§ Written problem
Read through the data and report every line in which the word "name" occurs.

### Supplied information

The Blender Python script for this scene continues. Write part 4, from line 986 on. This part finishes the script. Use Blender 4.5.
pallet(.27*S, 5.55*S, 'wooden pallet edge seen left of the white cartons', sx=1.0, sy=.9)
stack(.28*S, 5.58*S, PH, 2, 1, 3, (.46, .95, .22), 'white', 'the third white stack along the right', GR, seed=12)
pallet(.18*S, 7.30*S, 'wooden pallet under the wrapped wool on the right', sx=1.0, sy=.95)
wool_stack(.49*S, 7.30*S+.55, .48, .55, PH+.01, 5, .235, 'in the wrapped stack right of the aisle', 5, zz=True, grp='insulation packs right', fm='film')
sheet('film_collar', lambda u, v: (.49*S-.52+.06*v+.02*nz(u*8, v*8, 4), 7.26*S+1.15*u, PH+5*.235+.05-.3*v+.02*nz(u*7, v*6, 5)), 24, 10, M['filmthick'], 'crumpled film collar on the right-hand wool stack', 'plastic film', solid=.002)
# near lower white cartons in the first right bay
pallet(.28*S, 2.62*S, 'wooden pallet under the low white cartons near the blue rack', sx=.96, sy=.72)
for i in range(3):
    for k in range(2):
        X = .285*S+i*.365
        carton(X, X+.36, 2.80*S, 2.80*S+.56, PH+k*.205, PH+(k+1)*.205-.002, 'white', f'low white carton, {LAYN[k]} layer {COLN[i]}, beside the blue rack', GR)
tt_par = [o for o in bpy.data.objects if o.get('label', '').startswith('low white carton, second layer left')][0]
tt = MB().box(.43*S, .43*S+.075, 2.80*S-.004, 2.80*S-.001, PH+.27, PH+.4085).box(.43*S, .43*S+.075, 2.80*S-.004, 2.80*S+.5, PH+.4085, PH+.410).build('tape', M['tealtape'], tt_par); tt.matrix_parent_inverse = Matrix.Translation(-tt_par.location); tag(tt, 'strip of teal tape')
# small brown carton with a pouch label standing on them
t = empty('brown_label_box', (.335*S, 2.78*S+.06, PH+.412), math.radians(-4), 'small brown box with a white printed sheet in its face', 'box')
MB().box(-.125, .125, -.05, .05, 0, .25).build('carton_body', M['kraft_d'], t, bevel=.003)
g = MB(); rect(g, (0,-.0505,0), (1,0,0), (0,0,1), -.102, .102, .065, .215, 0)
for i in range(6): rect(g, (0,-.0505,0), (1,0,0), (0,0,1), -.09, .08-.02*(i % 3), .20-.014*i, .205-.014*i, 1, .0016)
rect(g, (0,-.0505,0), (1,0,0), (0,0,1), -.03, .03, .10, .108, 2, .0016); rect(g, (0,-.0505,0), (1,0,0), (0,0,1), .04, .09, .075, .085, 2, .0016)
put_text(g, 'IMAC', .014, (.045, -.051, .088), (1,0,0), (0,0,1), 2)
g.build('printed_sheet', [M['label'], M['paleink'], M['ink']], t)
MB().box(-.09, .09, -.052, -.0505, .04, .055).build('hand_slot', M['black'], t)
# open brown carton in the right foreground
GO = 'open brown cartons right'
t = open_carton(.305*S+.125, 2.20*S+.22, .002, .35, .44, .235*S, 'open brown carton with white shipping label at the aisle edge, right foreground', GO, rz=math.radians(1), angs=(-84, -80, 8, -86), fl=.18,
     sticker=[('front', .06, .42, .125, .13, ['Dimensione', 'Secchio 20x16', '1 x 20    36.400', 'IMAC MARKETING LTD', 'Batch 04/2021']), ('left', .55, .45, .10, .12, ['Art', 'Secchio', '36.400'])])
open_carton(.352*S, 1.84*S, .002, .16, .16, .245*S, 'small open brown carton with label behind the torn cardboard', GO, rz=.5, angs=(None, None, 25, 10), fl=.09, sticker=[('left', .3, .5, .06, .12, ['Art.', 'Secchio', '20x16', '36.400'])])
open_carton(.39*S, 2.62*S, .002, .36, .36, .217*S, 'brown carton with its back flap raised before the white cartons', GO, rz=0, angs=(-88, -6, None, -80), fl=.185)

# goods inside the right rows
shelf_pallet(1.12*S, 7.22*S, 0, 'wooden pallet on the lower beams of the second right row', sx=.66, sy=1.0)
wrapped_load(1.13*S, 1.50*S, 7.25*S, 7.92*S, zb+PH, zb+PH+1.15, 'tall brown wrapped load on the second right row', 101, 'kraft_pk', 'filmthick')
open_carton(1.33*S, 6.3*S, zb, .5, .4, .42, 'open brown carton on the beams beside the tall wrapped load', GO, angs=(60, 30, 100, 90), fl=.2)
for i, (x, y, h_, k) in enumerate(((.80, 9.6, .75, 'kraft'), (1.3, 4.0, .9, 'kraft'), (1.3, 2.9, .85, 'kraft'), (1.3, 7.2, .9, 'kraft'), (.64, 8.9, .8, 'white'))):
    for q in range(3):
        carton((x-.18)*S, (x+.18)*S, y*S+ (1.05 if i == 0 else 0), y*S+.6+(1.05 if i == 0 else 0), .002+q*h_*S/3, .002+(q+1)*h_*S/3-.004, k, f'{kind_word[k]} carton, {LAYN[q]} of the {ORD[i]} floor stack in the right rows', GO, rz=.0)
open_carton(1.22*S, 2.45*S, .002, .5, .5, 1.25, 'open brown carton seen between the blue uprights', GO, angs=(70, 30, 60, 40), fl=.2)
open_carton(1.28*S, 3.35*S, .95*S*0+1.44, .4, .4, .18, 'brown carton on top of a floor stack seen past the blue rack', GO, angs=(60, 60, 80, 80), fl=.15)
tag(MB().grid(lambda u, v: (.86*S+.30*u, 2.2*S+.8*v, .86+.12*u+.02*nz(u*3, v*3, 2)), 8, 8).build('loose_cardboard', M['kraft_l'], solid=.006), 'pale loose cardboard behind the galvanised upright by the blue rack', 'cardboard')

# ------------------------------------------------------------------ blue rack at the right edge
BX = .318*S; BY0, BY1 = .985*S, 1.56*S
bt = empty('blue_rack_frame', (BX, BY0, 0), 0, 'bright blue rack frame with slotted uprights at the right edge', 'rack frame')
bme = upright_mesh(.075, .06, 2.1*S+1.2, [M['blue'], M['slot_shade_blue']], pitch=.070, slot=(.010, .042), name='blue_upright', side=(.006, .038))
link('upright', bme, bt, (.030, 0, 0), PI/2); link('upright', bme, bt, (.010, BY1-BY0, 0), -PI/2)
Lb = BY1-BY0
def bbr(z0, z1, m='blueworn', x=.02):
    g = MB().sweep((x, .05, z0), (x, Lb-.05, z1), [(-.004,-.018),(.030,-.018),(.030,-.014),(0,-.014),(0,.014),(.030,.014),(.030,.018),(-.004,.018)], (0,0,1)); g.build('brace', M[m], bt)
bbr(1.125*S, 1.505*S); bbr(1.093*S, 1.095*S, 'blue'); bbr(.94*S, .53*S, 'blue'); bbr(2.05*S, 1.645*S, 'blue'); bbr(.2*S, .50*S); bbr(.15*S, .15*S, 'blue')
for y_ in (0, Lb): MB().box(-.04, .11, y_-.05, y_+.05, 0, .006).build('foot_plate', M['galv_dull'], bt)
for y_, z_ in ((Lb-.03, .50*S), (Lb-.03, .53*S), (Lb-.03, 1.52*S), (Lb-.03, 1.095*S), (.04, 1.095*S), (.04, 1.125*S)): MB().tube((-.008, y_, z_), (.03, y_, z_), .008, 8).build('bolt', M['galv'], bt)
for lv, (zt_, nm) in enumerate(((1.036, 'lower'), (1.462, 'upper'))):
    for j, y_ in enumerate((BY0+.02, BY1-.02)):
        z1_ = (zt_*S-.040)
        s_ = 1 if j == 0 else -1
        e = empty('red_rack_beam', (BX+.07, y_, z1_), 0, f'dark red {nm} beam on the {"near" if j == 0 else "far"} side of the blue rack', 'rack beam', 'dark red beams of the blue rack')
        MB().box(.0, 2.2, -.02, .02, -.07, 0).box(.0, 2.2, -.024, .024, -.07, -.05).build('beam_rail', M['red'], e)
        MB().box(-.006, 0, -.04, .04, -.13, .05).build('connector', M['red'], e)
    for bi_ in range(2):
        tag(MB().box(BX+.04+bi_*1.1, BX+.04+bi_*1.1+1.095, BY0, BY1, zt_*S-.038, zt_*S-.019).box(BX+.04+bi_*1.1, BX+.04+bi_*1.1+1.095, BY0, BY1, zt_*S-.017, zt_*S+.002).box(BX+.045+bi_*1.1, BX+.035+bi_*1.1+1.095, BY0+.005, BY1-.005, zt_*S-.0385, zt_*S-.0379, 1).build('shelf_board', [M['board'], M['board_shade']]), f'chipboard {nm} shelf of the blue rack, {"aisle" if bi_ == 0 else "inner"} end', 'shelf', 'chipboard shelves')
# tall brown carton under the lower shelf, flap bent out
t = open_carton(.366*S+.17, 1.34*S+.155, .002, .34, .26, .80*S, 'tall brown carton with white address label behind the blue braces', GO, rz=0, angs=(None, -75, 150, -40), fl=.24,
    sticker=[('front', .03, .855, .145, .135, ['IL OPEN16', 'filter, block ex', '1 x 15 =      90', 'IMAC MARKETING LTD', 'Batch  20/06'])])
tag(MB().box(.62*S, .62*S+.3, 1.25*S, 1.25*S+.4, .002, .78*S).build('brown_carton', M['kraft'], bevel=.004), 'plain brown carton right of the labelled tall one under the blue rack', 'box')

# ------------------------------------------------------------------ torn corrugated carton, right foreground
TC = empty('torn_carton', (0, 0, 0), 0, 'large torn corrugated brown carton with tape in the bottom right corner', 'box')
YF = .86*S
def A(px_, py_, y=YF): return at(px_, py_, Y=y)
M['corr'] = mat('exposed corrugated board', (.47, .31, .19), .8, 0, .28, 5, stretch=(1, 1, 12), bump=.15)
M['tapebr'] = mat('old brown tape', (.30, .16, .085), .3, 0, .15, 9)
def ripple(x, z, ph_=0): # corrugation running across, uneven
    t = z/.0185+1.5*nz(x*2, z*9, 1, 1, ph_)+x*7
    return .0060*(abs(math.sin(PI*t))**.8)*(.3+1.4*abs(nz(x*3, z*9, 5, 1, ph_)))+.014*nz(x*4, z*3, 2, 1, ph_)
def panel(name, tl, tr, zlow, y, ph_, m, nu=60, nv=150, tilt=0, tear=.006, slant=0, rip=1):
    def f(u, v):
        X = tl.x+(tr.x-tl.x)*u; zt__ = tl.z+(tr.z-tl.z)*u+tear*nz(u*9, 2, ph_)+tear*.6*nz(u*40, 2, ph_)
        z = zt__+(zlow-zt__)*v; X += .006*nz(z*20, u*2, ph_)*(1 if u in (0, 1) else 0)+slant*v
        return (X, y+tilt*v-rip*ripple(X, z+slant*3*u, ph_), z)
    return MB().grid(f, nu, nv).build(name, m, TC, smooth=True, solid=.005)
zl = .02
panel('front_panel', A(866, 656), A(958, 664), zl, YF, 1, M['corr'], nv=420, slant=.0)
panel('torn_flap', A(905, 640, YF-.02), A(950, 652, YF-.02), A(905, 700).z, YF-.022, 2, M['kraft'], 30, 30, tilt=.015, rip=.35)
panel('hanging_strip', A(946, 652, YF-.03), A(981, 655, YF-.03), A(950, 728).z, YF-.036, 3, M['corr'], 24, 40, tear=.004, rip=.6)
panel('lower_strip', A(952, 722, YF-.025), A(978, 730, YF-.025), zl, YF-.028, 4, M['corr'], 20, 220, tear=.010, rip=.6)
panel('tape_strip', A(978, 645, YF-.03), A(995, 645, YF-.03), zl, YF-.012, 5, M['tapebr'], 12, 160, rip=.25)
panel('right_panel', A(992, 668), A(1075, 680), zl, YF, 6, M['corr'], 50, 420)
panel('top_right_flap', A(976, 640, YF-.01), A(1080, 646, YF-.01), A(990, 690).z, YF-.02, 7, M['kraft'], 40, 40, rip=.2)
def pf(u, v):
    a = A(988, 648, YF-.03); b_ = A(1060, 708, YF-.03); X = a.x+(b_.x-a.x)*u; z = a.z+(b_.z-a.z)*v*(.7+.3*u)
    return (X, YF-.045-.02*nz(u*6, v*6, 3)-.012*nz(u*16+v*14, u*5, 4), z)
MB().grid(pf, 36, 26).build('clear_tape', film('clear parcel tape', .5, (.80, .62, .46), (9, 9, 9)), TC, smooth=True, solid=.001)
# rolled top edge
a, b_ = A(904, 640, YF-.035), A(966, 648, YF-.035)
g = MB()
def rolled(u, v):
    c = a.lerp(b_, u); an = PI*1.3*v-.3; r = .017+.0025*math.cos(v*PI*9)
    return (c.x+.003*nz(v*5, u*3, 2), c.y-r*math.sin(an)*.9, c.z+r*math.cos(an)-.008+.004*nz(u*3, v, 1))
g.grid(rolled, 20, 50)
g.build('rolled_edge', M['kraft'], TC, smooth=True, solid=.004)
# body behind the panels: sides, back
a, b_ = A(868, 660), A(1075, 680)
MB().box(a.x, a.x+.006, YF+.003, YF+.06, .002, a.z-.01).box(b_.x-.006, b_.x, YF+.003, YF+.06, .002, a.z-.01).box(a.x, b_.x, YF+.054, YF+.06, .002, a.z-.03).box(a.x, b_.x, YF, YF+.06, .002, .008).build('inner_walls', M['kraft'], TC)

######

§ Full answer
bme = upright_mesh(.075, .06, 2.1*S+1.2, [M['blue'], M['slot_shade_blue']], pitch=.070, slot=(.010, .042), name='blue_upright', side=(.006, .038))
def panel(name, tl, tr, zlow, y, ph_, m, nu=60, nv=150, tilt=0, tear=.006, slant=0, rip=1):
    return MB().grid(f, nu, nv).build(name, m, TC, smooth=True, solid=.005)